Will Schube something something
Among dusty photo albums and childhood board games lies this little gem from Karin Krog. The latest among a long list of stellar releases, the forthcoming Karin Krog anthology is just another example of Light in the Attic’s chokehold on the reissue game. Krog, a Norwegian jazz singer, belongs in the same camp as their Lewis releases; sexy lounge music for late nights and early, early mornings.
“Ode To Billy Joe,” the record’s first single, tries to quantify swagger in piano stabs and rapturous bass. If Thundercat were a 60s jazzer, his licks would probably sound like the straight filth that pushes “Billy Joe” into the territory reserved for the hardest of bop. The drums dip and bounce, delicately sliding across the track’s contours. All this serves a greater purpose: Krog’s voice.

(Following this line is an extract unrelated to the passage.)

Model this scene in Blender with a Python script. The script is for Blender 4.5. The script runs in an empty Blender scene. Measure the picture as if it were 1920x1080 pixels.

Lying somewhere between the club scenes of Holden Caulfield’s neurotic nightmares and Billie Holiday, Krog’s smooth style is fiercely seductive. The track lasts over eight minutes but seems to blow by in nearly half that, as a multi-minute sax solo brings sustained goodness—before the band loosens its structure and Krog leads us to glory. The anthology isn’t out for a few months, but “Billy Joe” offers enough to tide the listener over. Whether it ushers you from late nights into early mornings or quiets you down after those early mornings turn into tired afternoons, “Ode To Billy Joe” is the perfect prescription.